Your task is to copy every line of the entries that contains "picture".

####################

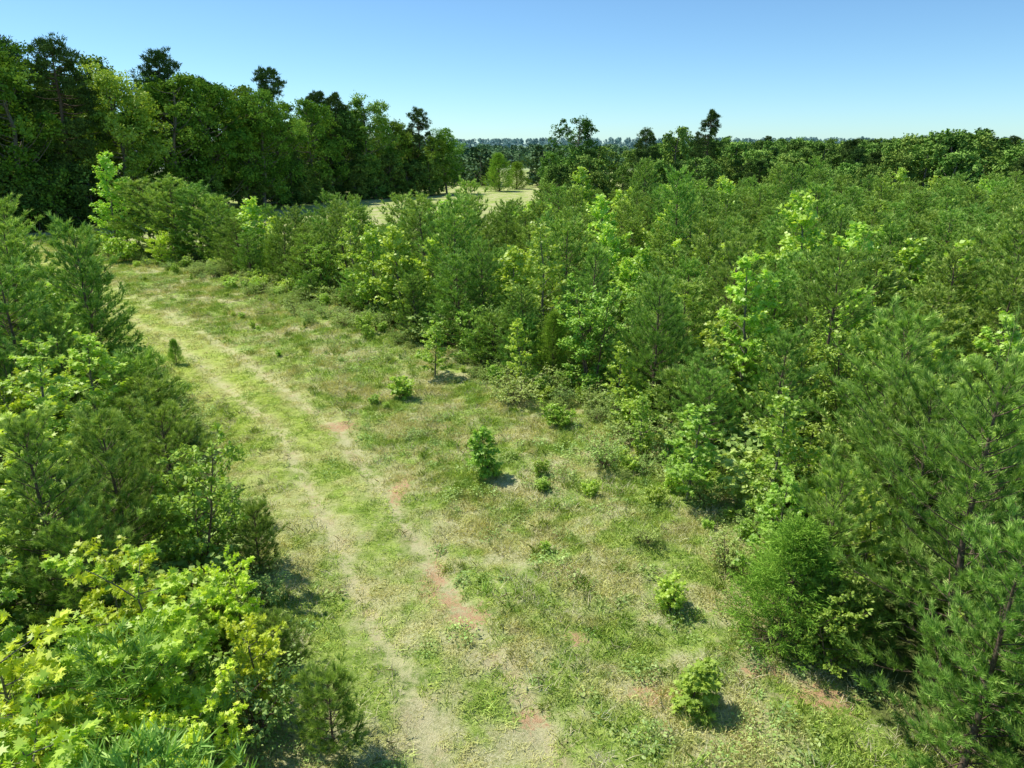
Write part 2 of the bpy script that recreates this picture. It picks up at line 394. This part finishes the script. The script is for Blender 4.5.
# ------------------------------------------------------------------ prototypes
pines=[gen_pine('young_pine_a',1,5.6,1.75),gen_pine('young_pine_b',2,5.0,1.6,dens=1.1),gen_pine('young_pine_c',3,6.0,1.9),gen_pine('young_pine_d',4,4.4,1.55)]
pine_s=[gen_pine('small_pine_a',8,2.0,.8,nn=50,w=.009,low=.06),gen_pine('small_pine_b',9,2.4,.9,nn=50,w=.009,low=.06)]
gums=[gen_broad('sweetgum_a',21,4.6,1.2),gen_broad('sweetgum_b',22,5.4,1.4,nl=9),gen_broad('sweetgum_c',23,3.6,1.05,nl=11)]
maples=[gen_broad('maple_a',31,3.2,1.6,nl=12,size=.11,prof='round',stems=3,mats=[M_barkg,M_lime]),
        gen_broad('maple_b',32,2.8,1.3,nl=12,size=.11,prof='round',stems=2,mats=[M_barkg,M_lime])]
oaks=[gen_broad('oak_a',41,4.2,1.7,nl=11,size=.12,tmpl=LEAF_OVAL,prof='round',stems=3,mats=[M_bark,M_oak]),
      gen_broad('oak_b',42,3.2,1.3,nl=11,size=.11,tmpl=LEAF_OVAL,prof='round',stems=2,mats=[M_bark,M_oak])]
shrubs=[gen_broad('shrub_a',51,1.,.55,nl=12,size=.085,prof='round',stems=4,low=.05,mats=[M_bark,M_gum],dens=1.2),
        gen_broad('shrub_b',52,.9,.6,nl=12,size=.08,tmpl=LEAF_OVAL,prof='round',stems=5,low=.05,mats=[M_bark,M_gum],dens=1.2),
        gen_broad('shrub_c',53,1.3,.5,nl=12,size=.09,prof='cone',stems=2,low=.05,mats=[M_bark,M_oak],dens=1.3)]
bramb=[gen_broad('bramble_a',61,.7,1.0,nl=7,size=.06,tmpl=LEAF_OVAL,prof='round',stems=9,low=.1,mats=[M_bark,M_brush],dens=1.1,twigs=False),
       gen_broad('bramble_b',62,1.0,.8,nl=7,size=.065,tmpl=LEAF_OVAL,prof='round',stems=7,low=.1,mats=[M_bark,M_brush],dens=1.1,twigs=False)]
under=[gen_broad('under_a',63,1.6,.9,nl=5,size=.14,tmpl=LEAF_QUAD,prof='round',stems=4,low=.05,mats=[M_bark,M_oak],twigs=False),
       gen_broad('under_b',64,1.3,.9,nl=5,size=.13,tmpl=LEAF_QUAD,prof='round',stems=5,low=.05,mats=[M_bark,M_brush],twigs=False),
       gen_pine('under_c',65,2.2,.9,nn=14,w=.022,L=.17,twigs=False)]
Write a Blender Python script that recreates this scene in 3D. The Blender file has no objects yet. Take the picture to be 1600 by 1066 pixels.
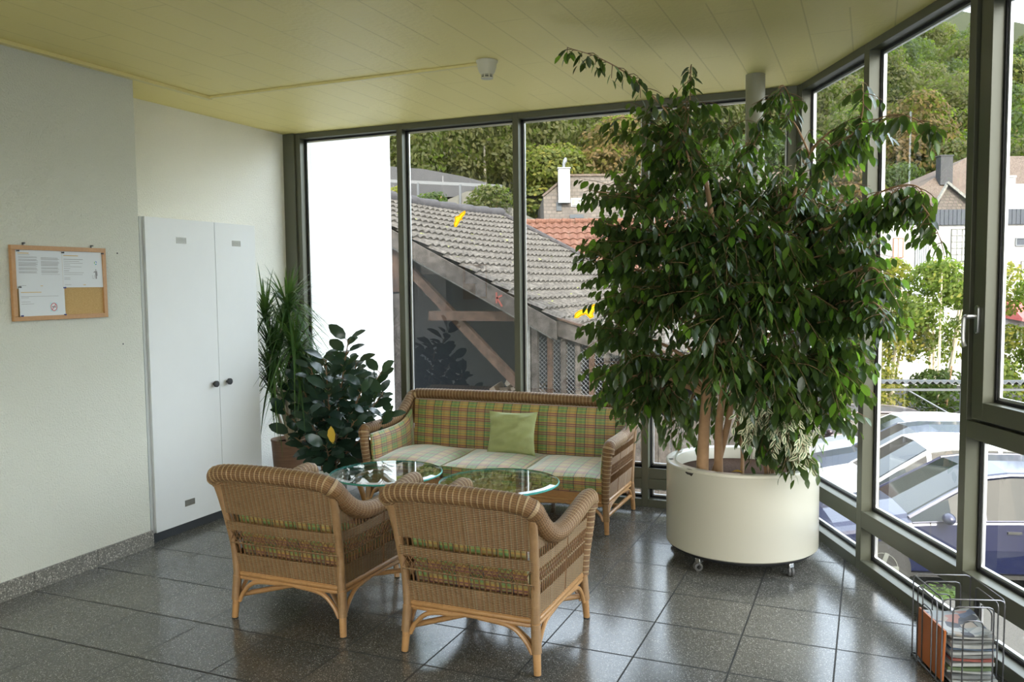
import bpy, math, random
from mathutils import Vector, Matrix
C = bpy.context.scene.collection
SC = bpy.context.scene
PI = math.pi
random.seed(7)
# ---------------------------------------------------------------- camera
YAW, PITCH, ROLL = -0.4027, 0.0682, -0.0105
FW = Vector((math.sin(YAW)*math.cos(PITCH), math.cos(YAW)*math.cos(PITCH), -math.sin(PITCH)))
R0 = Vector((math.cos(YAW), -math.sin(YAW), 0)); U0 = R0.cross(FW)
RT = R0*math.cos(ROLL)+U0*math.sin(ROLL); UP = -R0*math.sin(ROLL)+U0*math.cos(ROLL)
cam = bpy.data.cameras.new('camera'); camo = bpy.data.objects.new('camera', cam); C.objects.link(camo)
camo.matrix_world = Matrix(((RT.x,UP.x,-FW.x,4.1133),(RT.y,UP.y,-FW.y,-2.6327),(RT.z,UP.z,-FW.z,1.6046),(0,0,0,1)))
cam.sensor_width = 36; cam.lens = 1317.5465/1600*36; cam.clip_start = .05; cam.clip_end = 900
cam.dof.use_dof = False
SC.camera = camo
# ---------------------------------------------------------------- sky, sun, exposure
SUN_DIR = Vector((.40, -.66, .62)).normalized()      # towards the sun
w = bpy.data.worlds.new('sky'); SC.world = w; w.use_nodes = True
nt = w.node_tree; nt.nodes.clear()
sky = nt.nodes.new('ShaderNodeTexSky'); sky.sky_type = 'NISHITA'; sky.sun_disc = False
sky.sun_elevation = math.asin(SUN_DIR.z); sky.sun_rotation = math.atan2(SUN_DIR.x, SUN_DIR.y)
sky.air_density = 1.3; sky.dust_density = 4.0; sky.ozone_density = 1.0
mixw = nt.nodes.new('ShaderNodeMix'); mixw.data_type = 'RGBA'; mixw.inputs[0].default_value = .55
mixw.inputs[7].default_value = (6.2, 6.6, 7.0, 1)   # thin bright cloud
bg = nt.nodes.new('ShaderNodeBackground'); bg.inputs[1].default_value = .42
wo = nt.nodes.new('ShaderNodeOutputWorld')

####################

● The result:
Write part 2 of the bpy script that recreates this picture. It picks up at line 394. This part finishes the script. The script is for Blender 4.5.
Write a Blender Python script that recreates this scene in 3D. The Blender file has no objects yet. Take the picture to be 1600 by 1066 pixels.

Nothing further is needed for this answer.